### WHAT NEEDS TO BE DONE:
Leave out the images; return the rest of the data exactly.

***** SUPPLIED MATERIAL

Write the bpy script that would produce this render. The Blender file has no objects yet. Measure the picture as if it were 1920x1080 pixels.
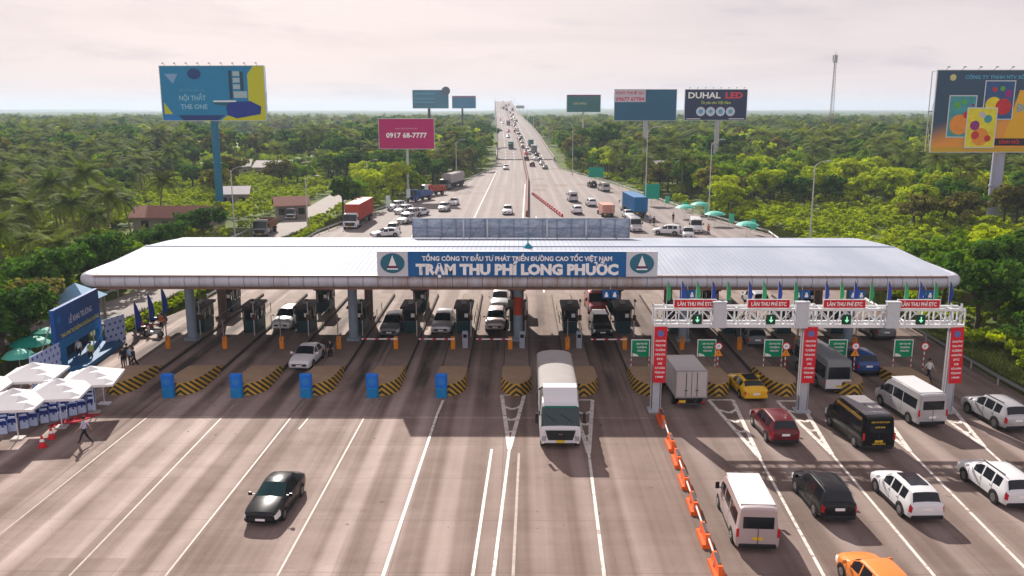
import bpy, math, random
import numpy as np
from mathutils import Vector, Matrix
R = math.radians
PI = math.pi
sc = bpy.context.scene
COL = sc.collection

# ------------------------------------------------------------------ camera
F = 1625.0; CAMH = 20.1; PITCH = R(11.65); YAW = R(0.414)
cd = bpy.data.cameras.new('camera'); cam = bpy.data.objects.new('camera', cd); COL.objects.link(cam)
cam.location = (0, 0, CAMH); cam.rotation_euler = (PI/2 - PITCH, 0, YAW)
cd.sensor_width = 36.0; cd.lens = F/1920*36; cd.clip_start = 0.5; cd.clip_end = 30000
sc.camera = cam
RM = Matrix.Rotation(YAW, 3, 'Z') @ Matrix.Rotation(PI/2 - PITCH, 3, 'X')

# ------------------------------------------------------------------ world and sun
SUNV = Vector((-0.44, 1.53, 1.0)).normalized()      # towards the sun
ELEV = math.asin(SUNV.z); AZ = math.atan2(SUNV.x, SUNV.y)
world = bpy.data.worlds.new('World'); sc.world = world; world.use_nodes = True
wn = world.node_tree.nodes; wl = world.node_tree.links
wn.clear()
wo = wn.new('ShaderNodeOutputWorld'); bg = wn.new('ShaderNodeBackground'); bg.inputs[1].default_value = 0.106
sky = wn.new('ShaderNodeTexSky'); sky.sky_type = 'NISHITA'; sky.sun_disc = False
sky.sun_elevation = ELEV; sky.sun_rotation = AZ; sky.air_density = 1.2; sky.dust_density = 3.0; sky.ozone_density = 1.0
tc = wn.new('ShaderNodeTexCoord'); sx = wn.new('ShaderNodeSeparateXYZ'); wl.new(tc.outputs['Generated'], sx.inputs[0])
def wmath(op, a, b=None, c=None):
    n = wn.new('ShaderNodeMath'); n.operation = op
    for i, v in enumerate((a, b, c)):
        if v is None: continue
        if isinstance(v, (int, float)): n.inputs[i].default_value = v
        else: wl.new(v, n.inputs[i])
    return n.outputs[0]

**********

### TASK OUTPUT:
Write the bpy script that would produce this render. The Blender file has no objects yet. Measure the picture as if it were 1920x1080 pixels.
import bpy, math, random
import numpy as np
from mathutils import Vector, Matrix
R = math.radians
PI = math.pi
sc = bpy.context.scene
COL = sc.collection

# ------------------------------------------------------------------ camera
F = 1625.0; CAMH = 20.1; PITCH = R(11.65); YAW = R(0.414)
cd = bpy.data.cameras.new('camera'); cam = bpy.data.objects.new('camera', cd); COL.objects.link(cam)
cam.location = (0, 0, CAMH); cam.rotation_euler = (PI/2 - PITCH, 0, YAW)
cd.sensor_width = 36.0; cd.lens = F/1920*36; cd.clip_start = 0.5; cd.clip_end = 30000
sc.camera = cam
RM = Matrix.Rotation(YAW, 3, 'Z') @ Matrix.Rotation(PI/2 - PITCH, 3, 'X')

# ------------------------------------------------------------------ world and sun
SUNV = Vector((-0.44, 1.53, 1.0)).normalized()      # towards the sun
ELEV = math.asin(SUNV.z); AZ = math.atan2(SUNV.x, SUNV.y)
world = bpy.data.worlds.new('World'); sc.world = world; world.use_nodes = True
wn = world.node_tree.nodes; wl = world.node_tree.links
wn.clear()
wo = wn.new('ShaderNodeOutputWorld'); bg = wn.new('ShaderNodeBackground'); bg.inputs[1].default_value = 0.106
sky = wn.new('ShaderNodeTexSky'); sky.sky_type = 'NISHITA'; sky.sun_disc = False
sky.sun_elevation = ELEV; sky.sun_rotation = AZ; sky.air_density = 1.2; sky.dust_density = 3.0; sky.ozone_density = 1.0
tc = wn.new('ShaderNodeTexCoord'); sx = wn.new('ShaderNodeSeparateXYZ'); wl.new(tc.outputs['Generated'], sx.inputs[0])
def wmath(op, a, b=None, c=None):
    n = wn.new('ShaderNodeMath'); n.operation = op
    for i, v in enumerate((a, b, c)):
        if v is None: continue
        if isinstance(v, (int, float)): n.inputs[i].default_value = v
        else: wl.new(v, n.inputs[i])
    return n.outputs[0]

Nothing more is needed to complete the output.